[Begin]

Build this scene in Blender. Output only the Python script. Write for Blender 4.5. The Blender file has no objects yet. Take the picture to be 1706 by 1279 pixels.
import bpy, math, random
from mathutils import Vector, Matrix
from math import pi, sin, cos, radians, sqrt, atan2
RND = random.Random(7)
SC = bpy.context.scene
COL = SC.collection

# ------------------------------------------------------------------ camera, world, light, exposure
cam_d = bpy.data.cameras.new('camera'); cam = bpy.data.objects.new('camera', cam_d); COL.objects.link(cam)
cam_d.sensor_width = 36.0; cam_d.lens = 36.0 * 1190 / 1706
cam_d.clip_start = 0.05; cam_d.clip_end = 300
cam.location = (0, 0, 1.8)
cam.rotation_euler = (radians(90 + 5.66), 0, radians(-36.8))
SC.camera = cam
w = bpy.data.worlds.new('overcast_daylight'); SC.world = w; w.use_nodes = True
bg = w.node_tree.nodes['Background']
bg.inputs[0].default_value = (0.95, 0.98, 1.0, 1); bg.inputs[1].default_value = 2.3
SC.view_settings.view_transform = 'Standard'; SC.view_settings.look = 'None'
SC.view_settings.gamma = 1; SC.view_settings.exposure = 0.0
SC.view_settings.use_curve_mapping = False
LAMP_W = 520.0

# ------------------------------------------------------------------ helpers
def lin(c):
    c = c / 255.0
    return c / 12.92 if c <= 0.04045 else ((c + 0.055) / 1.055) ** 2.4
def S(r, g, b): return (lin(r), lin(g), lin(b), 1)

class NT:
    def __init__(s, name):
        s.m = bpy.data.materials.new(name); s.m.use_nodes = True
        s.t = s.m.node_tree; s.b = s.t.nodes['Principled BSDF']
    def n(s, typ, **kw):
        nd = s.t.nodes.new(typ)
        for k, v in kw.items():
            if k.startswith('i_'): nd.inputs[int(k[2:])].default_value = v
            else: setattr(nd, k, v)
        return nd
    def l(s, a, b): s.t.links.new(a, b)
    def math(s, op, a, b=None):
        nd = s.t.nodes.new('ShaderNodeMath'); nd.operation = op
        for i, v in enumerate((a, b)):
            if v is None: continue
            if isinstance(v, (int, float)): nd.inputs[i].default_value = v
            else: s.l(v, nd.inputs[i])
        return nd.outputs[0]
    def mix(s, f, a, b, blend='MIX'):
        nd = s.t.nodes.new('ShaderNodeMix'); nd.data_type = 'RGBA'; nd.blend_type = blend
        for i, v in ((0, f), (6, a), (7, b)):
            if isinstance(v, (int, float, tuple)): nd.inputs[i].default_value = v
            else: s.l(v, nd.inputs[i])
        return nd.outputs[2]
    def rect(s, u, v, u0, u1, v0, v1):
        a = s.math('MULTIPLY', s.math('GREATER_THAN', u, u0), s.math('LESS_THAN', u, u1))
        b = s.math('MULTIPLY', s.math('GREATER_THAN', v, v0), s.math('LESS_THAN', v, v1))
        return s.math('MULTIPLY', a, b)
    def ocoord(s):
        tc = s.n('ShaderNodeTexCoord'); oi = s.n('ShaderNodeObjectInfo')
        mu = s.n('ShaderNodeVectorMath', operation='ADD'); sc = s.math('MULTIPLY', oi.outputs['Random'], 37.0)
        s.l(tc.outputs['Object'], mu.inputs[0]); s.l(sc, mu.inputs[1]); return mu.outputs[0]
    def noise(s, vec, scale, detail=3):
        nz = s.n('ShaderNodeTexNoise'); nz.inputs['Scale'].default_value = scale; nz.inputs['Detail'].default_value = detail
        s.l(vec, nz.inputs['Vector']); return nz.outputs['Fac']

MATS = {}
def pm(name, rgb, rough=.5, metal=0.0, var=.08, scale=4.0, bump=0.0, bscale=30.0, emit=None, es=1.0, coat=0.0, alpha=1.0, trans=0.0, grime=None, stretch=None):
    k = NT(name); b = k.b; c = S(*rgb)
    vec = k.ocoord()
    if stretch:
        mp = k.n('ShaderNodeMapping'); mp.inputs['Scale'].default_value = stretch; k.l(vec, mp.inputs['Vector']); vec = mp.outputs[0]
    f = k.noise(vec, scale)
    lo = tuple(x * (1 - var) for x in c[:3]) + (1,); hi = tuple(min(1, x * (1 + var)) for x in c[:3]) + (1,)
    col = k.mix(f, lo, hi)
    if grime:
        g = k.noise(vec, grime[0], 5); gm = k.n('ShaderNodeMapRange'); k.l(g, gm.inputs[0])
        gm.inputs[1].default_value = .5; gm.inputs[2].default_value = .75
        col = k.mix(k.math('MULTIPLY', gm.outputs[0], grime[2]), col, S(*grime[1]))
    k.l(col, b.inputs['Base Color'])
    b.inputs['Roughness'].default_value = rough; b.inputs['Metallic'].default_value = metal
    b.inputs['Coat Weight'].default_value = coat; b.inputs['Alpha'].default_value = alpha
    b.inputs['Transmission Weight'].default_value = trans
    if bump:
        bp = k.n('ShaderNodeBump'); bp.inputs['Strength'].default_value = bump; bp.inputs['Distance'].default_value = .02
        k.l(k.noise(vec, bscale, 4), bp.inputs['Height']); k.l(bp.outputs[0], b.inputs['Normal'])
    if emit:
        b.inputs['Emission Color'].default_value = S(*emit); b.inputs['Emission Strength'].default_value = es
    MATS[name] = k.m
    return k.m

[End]

STATED EXERCISE: Print only the lines from the top of the data above down to the line holding "COL = SC.collection", inclusive.

RESULT:
Build this scene in Blender. Output only the Python script. Write for Blender 4.5. The Blender file has no objects yet. Take the picture to be 1706 by 1279 pixels.
import bpy, math, random
from mathutils import Vector, Matrix
from math import pi, sin, cos, radians, sqrt, atan2
RND = random.Random(7)
SC = bpy.context.scene
COL = SC.collection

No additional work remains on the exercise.